Sabinsa first raised concerns about this issue in June, stating: Because vitamin C occurs only in trace quantities in amla, it is not economically feasible to isolate and extract vitamin C up to 25% from that raw material. However, some companies are claiming to offer 25% weight for weight vitamin C derived from amla and further alleging their material is organic.

In August, Sabinsa followed up with the letter. “As we stated in the cease & desist letter, we welcome competition when it is fair and not likely to mislead consumers, however, suppliers who blend fermentation-derived vitamin C with amla extract to claim a high amount of vitamin C must disclose it,” said Sabinsa Founder and Chairman Dr. Muhammed
Majeed in a press release. “As we’ve done in the past taking action against suppliers selling synthetic curcumin labeled as turmeric extract, so too will we be relentless in protecting the integrity of the amla market.”

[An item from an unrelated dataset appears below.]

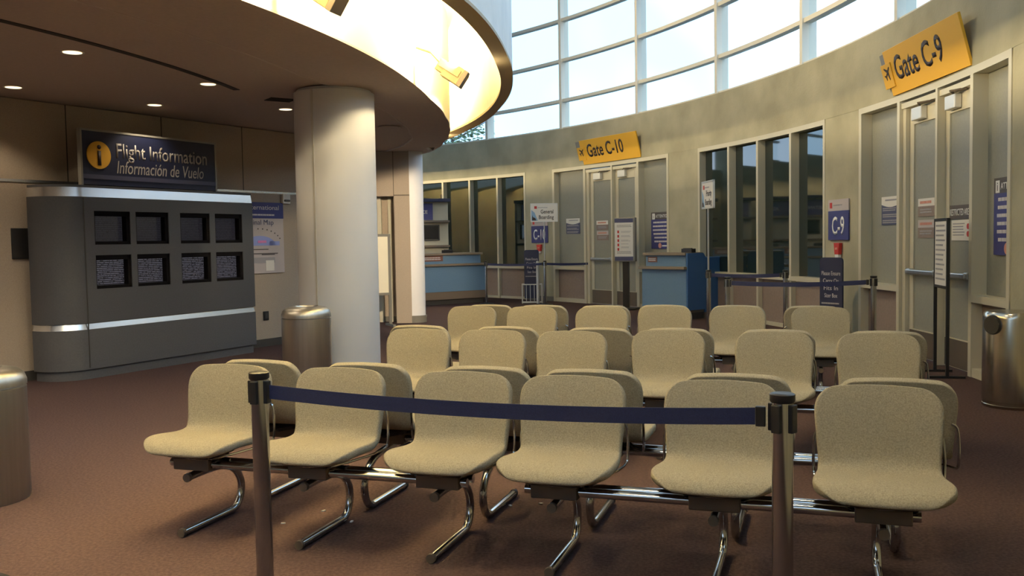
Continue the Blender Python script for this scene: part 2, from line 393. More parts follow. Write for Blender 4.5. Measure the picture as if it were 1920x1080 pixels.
b = MB(); b.arc(lambda a: rS(a)+0.004, rL, -85, 85, ZC-0.004, ZC+0.014, 0.8)
struct(b.build('ceiling_bulkhead', 'ceil'))
b = MB(); b.arc(lambda a: rS(a)-0.011, lambda a: rS(a)+0.007, -85, 85, ZC-0.007, ZC+0.02, 0.8); struct(b.build('trim_8', 'seamline'))
b = MB(); b.arc(lambda a: rF(a)-0.12, rF, -85, 85, ZC+0.014, 4.7, 0.8); struct(b.build('wall_fascia', 'cove', smooth=True))
b = MB(); b.arc(lambda a: rI(a)+0.01, lambda a: rO(a)-0.004, -85, 85, 3.365, 8.4, 0.8); struct(b.build('wall_drum', 'drum', smooth=True))
b = MB(); b.arc(rI, rO, -85, 85, 3.34, 3.37, 0.8); struct(b.build('trim_3', 'ringbrown'))
b = MB(); b.arc(12.2, 13.3, -85, 85, 4.6, 4.7, 0.8); struct(b.build('ceiling_cove', 'cove'))
b = MB(); b.arc(13.2, 18.5, -85, 85, 8.3, 8.45, 2); struct(b.build('ceiling_atrium', 'roof'))
# dark linear slot in the low ceiling
b = MB(); b.arc(10.40, 10.47, -28, -5, ZC+0.006, ZC+0.014, 1.0); tag(b.build('ceiling_slot_diffuser', 'ceildark'), 'long dark air slot curving through the brown ceiling', 'air vent')
def beam(t, power=30, cone=112):
    l = bpy.data.lights.new('downlight_beam', 'SPOT'); l.energy = power; l.color = (1, 0.82, 0.56); l.spot_size = math.radians(cone); l.spot_blend = 0.45; l.shadow_soft_size = 0.07
    o = bpy.data.objects.new('downlight_beam', l); C.objects.link(o); o.parent = t; o.location = (0, 0, -0.03)
for k, (x, y, lab) in enumerate((( -3.70, 7.80, 'lit round downlight nearest the camera, below the long ceiling slot'),
        (-5.09, 9.42, 'lit round downlight at the far left of the brown ceiling'),
        (-3.09, 9.43, 'lit round downlight just past the end of the ceiling slot'),
        (-4.16, 10.75, 'lit round downlight above the right part of the flight information sign'),
        (-2.75, 11.27, 'lit round downlight right beside the silver column'))):
    t = thing('ceiling_downlight', lab, 'ceiling light', (x, y, ZC+0.012), 0, 'recessed downlights in the brown ceiling')
    MB().lathe([(0.075, 0.0), (0.095, -0.004), (0.097, 0.0)], 28).build('trim_ring', 'seam', t, True)
    MB().lathe([(0.0, -0.003), (0.076, -0.003)], 28).build('lens', 'lamp', t)
    beam(t)
# the same row of downlights goes on to the left of the frame
for x, y in [pol(r, a) for r, a in ((10.2, -27), (10.2, -37), (10.2, -47), (8.6, -19), (8.6, -30), (8.6, -41))]:
    t = thing('ceiling_downlight', 'downlight of the same row, left of the frame over the floor', 'ceiling light', (x, y, ZC+0.012), 0, 'recessed downlights in the brown ceiling')
    MB().lathe([(0.075, 0.0), (0.095, -0.004), (0.097, 0.0)], 28).build('trim_ring', 'seam', t, True)
    MB().lathe([(0.0, -0.003), (0.076, -0.003)], 28).build('lens', 'lamp', t); beam(t, 104, 126)
for x, y, r, nm, lab in ((-3.06, 7.51, 0.16, 'ceiling_speaker', 'faint round flush speaker plate in the brown ceiling near its seam'),
                     (-1.72, 13.1, 0.17, 'ceiling_speaker', 'faint round flush plate in the ceiling right of the silver column')):
    t = tag(MB().lathe([(0, -0.004), (r*0.92, -0.004), (r, 0.0), (r, 0.004)], 28).build(nm, 'ceil', None, True), lab, 'speaker'); t.location = (x, y, ZC+0.012 if x < -2 else ZC-0.003)
b = MB()
for k in range(5): b.box((0, 0.05*k-0.1, 0), (0.3, 0.018, 0.01))
o = tag(b.build('ceiling_vent', 'ceildark'), 'small dark slatted vent in the ceiling left of the silver column', 'air vent'); o.location = (-2.62, 10.5, ZC+0.008); o.rotation_euler = (0, 0, 0.6)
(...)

The letter demands that AFS stop making those false claims and notify all customers, and accurately identify the source of vitamin C in their ingredient in the future.

WholeFoods reached out to Brian Zapp, Creative Director for AFS, who emailed the company’s official statement: “AFS stands behind each and every one of its claims for PurC organic vitamin C from amla. AFS expressly denies, in their entirety, the allegations that any of its advertising for PurC is false or misleading. It is categorically untrue that the source of vitamin C in AFS’ PurC is anything other than from amla fruit and AFS can verify those claims with clear, empirical documentation. Sabinsa’s suppositions are clearly flawed in this matter.”